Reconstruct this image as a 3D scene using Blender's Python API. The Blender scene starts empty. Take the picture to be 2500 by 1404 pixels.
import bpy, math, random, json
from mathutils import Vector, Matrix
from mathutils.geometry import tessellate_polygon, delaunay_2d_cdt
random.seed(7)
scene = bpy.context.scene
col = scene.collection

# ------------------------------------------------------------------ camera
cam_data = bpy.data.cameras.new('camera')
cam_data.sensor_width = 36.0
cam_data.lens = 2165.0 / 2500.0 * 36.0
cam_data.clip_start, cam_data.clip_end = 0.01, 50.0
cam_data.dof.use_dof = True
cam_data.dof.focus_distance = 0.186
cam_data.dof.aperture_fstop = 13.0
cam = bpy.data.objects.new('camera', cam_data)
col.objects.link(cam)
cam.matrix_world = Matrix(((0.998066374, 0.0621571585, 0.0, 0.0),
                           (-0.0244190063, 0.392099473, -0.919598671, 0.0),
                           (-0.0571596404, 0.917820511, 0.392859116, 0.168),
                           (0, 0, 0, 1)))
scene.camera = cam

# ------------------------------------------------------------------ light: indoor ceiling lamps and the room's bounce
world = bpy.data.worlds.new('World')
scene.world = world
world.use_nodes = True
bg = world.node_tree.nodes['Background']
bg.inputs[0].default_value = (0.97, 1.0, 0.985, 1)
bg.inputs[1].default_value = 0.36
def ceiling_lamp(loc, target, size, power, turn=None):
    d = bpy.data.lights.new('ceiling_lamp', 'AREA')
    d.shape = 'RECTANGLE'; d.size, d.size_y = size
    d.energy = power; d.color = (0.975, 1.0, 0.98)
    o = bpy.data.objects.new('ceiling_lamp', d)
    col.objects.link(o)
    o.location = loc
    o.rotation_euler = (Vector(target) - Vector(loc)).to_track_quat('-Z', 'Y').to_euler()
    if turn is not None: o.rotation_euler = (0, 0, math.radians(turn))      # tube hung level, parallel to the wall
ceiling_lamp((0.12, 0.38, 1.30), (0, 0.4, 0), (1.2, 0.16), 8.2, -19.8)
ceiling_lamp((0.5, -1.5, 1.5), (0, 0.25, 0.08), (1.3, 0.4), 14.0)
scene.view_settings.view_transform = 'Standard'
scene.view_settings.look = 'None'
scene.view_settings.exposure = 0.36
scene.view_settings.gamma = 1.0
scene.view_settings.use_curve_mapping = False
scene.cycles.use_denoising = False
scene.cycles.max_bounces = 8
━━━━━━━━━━
● **What you have to do**
Extract the whole listing, character for character.

● **Complete response**
Reconstruct this image as a 3D scene using Blender's Python API. The Blender scene starts empty. Take the picture to be 2500 by 1404 pixels.
import bpy, math, random, json
from mathutils import Vector, Matrix
from mathutils.geometry import tessellate_polygon, delaunay_2d_cdt
random.seed(7)
scene = bpy.context.scene
col = scene.collection

# ------------------------------------------------------------------ camera
cam_data = bpy.data.cameras.new('camera')
cam_data.sensor_width = 36.0
cam_data.lens = 2165.0 / 2500.0 * 36.0
cam_data.clip_start, cam_data.clip_end = 0.01, 50.0
cam_data.dof.use_dof = True
cam_data.dof.focus_distance = 0.186
cam_data.dof.aperture_fstop = 13.0
cam = bpy.data.objects.new('camera', cam_data)
col.objects.link(cam)
cam.matrix_world = Matrix(((0.998066374, 0.0621571585, 0.0, 0.0),
                           (-0.0244190063, 0.392099473, -0.919598671, 0.0),
                           (-0.0571596404, 0.917820511, 0.392859116, 0.168),
                           (0, 0, 0, 1)))
scene.camera = cam

# ------------------------------------------------------------------ light: indoor ceiling lamps and the room's bounce
world = bpy.data.worlds.new('World')
scene.world = world
world.use_nodes = True
bg = world.node_tree.nodes['Background']
bg.inputs[0].default_value = (0.97, 1.0, 0.985, 1)
bg.inputs[1].default_value = 0.36
def ceiling_lamp(loc, target, size, power, turn=None):
    d = bpy.data.lights.new('ceiling_lamp', 'AREA')
    d.shape = 'RECTANGLE'; d.size, d.size_y = size
    d.energy = power; d.color = (0.975, 1.0, 0.98)
    o = bpy.data.objects.new('ceiling_lamp', d)
    col.objects.link(o)
    o.location = loc
    o.rotation_euler = (Vector(target) - Vector(loc)).to_track_quat('-Z', 'Y').to_euler()
    if turn is not None: o.rotation_euler = (0, 0, math.radians(turn))      # tube hung level, parallel to the wall
ceiling_lamp((0.12, 0.38, 1.30), (0, 0.4, 0), (1.2, 0.16), 8.2, -19.8)
ceiling_lamp((0.5, -1.5, 1.5), (0, 0.25, 0.08), (1.3, 0.4), 14.0)
scene.view_settings.view_transform = 'Standard'
scene.view_settings.look = 'None'
scene.view_settings.exposure = 0.36
scene.view_settings.gamma = 1.0
scene.view_settings.use_curve_mapping = False
scene.cycles.use_denoising = False
scene.cycles.max_bounces = 8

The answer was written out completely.